Most high school students, at some point in their educational career, are asked to complete service hours where they volunteer a certain amount of their time helping someone in need as a requirement for graduation.
If I recall correctly, most of my service hours involved mundane tasks like raking leaves or manning a water station at a half marathon. But local Catholic high schools, as well as Denver’s Mount Olivet Catholic cemetery, are coming up with ways to make these hours more spiritually meaningful for students.
That is why, last week, a small group of students from Holy Family Catholic High School in Broomfield attended and served at the funeral and committal service of a local person without any resources and limited family and friends. The students served in various capacities at both the Mass and the committal, including pallbearers, altar servers, and attendees praying for the dead.
“Having the chance to practice the spiritual and corporal works of mercy is a great opportunity for our students,” Bernie De Santis, who serves as the director of campus ministry at Holy Family, told the Denver Catholic.
“Especially burying the dead is one that most people don’t get many chances to do. In addition to a general memento mori (remember your death) message we might get at any funeral, the specific circumstances of this funeral really highlighted the dignity of all human life from conception to natural death and beyond,” he added.
The students’ participation in the funeral and committal encompassed the corporal work of mercy of burying the dead, as well as the spiritual works of mercy of comforting the sorrowful and praying for the dead.
Deacon Marc Nestorick, the outreach manager for Catholic Funeral and Cemetery Services with the Archdiocese of Denver, helped to arrange the students’ service at the funeral Mass and committal.

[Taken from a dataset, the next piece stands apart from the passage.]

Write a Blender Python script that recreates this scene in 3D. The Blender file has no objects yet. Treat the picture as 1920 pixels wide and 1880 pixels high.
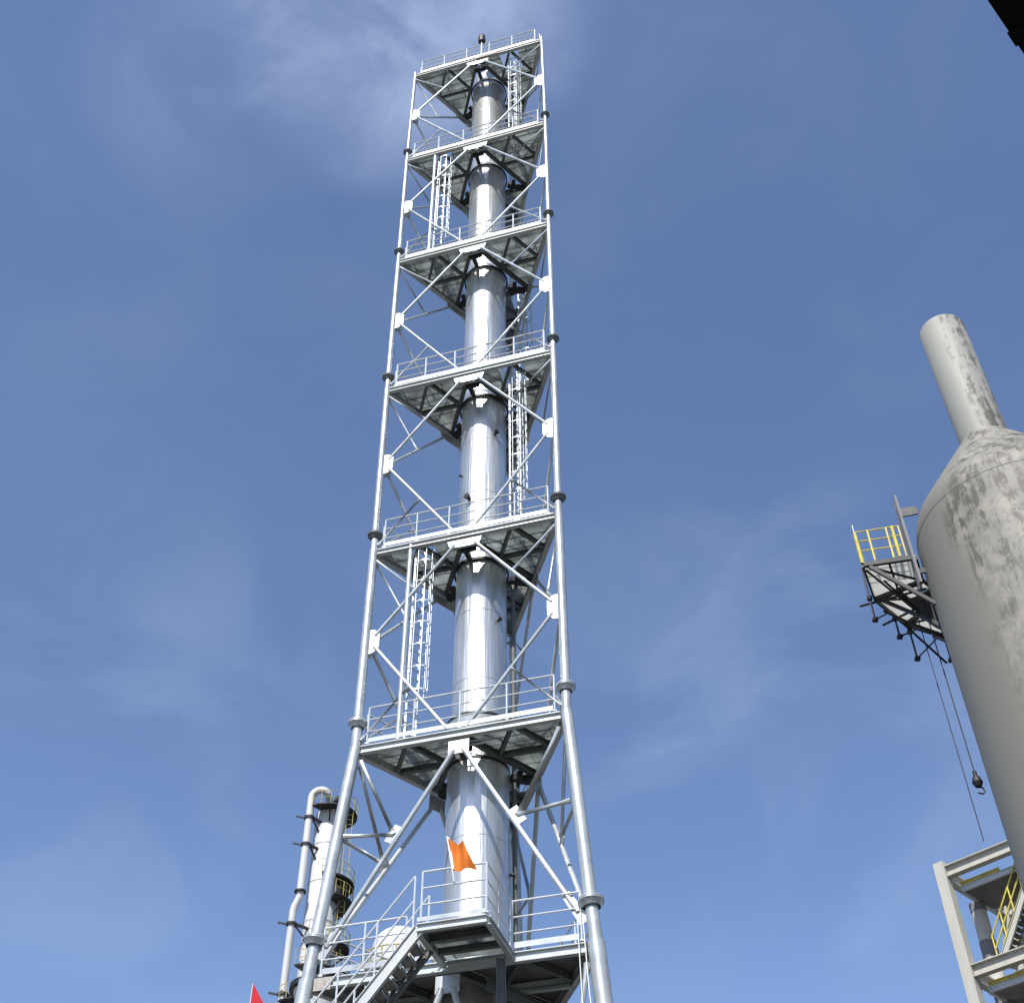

He said high school students have been providing service hours at Mount Olivet for two years now, but an article he had seen this summer inspired him to invite the students to take on more active roles like pallbearing.
“We wanted the students to gain an understanding of the funeral Mass as well as experience the corporal work of mercy of burying the dead. I was hoping they could see the beauty and wisdom that exists in the funeral liturgies,” Nestorick told the Denver Catholic.
“We believe that praying for the dead is important,” he said. “Through our prayers we hope to intercede on the part of those who passed away, asking for God’s mercy so that they can join him in heaven. Furthermore, when we pray and bury the dead, we confront the reality of our own death. This can have an amazing impact on our spirituality and love of God.”
The students that participated in the Mass and committal did so with “love and compassion,” Nestorick said, and the three family members of the deceased that were present were “moved to tears” by the students’ participation and compassion.
“Many gave hugs to the family members who were in attendance,” Nestorick noted.
Comforting the family members was important, “to show the bereaved that they and their loved one matters, even to people that don’t know them,” De Santis added. He said he plans on repeating the experience with more students, perhaps with more built-in time for reflection.
Nestorick said he is speaking with other Catholic high schools in the Archdiocese about involving more students in volunteering at funerals and committal services as well.